Experimental Testing and Fabrication of Metal Matrix Composite for Automotive Applications

Abstract

Cold compaction behaviour, hardness, and micro-structural behavior of aluminium–boron carbide composites with variable boron carbide content for several composite systems, including Al-5 percent B₄C, Al-10 percent B₄C, Al-15 percent B₄C, and Al-20 percent B₄C, were all evaluated. Powder metallurgy was used to create the particle reinforced composite, with aluminum particles measuring 75 microns and boron carbide particles measuring 150 microns. The compacts were made using a universal testing machine (UTM) with a 60-ton capacity and the appropriate punch and die set assembly. After the green compacts were prepared, they were sintered in an electric furnace at 550°C for 120 minutes. The compacts are then allowed to cool in the furnace to room temperature. Cold compaction and axial pressing were used to study densification tendencies. The link between applied pressure and density, as well as between applied pressure and relative density, was established. The percentage of B₄C reinforcement was used to boost the hardness and compressive strength of various composite samples. Scanning electron microscopy (SEM) images were used to investigate microstructural phenomena.

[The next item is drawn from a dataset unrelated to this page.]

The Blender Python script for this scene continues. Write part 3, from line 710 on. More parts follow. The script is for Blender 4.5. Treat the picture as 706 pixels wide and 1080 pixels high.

The final solution was compared to that of Cam, an existing car component. It's made of a metal matrix composite of Al-SiC. Because the Al-B₄C composite has a lower density than the Al-SiC composite, it allows for the most weight reduction in the product. The samples' weights have been reduced, resulting in a higher strength-to-weight ratio. In both cases, the material cost evaluations were substantially identical. It's simple to automate the fabrication process.